More than that, though, it's really just that I'm used to this now, and don't have much more to say-- except that I'm looking forward to it being over. Not just because I miss exposing my hair and arms and stuff, but because in my case, dressing modestly has become a real pain in the butt. Used to be, I just spritzed my hair with water, blow-dried it, and was done (this was when I had short hair, of course). NOW, I gotta find a hat/ scarf that matches (woe is ME!); plus, it's friggin hot down here, and when classes started I began having to walk to and from the bus/ class/ etc., and when you're dragging a backpack with you... it gets gross. Just sayin.

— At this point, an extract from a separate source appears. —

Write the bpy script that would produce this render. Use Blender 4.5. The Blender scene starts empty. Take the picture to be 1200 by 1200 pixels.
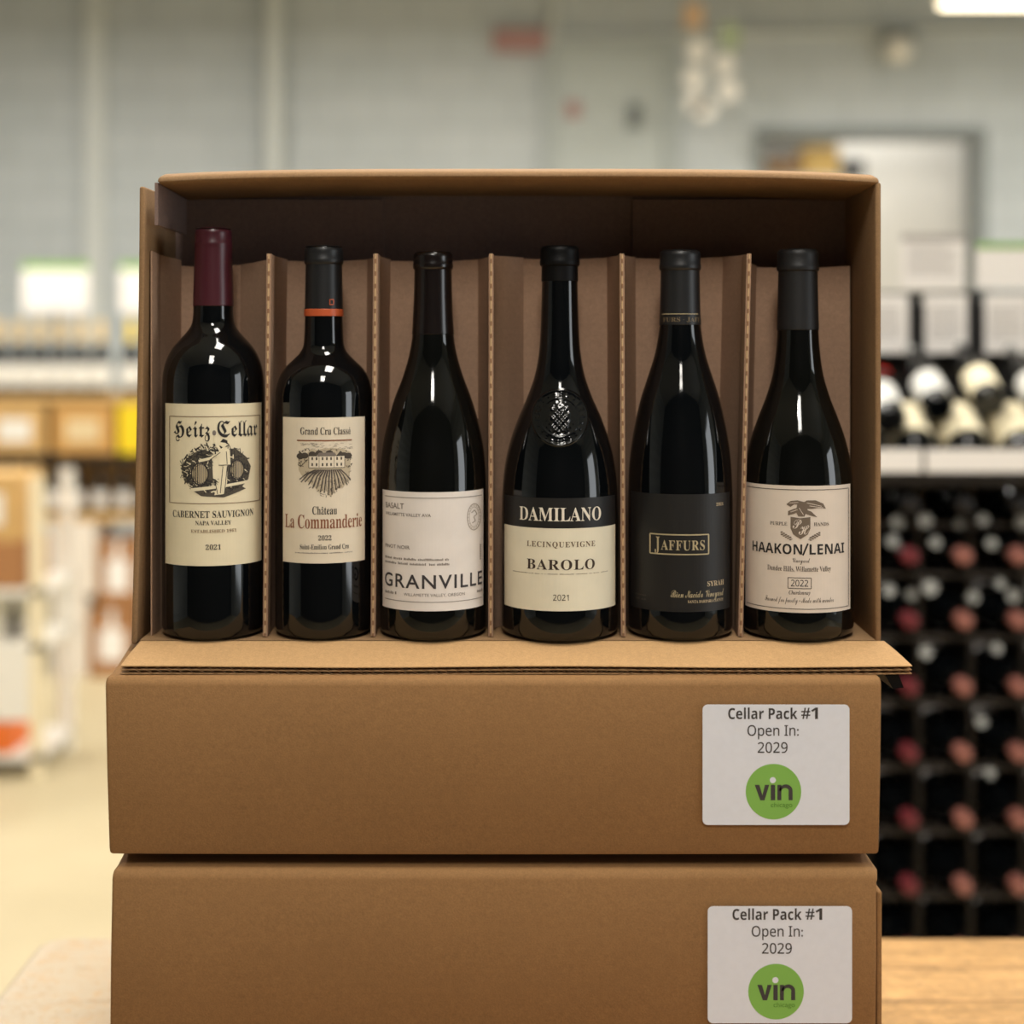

Also, in ATL heat, not being able to wear tank tops while covering my head... man. Not being able to wear tank tops, period, in ATL heat... miserable. Utterly miserable. I keep wanting to slip on a sundress, but noooooo. I had to be all counter-cultural! Pbbbbbt.

So once again, I seem to be finding that dressing modestly, while simpler sometimes, is in some ways more of a pain in the butt than dressing "normally." You still feel the need to match, and you still feel self-conscious when your hair pokes out from under your headscarf.

In ten days, though, I'm having a Labyrinth-themed masquerade to celebrate my finishing this thing out. I'm SO EXCITED, both about the party and being able to go back to dressing "normally," that it actually keeps me up at night. Wheeeee!